Goroka florists looking to establish market in NCD

Business

FOUR women from Goroka travelled down to Port Moresby to sell their plants in the Floriculture Arts and Craft market set up by PNG Floriculture Association’s Mary Sauna at the Waigani Unity Mall in Port Moresby.
Alice Koito, Zakat Abori, Janet Frank and Akon Uheti all share a passion for gardening. They began learning the art when they were little girls watching their mothers work the land. Today they have taken their skills and turned them into full time jobs of supplying cut plants to florists around the country.
Goroka Urban local level government (LLG) women’s representative Koito said they were the only participants at the market who travelled down to the nation’s capital.
The other participants were all based in the National Capital District.
Their trip was partly sponsored by the LLG which provided them with two tickets while the women bought the other two tickets.

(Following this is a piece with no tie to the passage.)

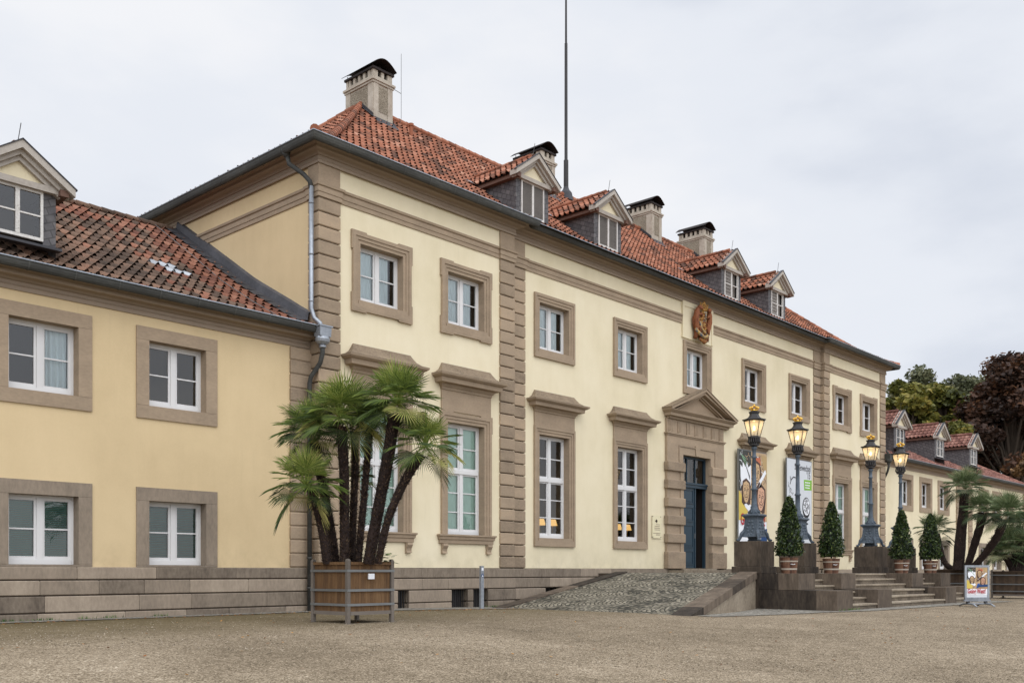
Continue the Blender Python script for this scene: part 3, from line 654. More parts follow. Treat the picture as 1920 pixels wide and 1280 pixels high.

Koito said the group attended the floriculture market because of the variety of flowers they had to sell and to establish marketing opportunities for the Goroka District Floriculture Association.
“Our market has been good because they (customers) want flowers grown in the Highlands.”
She said the Highlands region, especially Eastern Highlands, had a wide variety of flowers and plants to showcase to the country. She added that conditions in the Highlands were perfect for growing flowers.
One plant and flower in high demand were succulents, desert plants imported from Australia, Philippines and Singapore by florists. Ironically, despite being desert plants the women have managed to cultivate them in the cooler high altitude climate of the Highlands.
“They grow best in the Highlands even though they are supposed to be grown in warmer places especially near the coast.”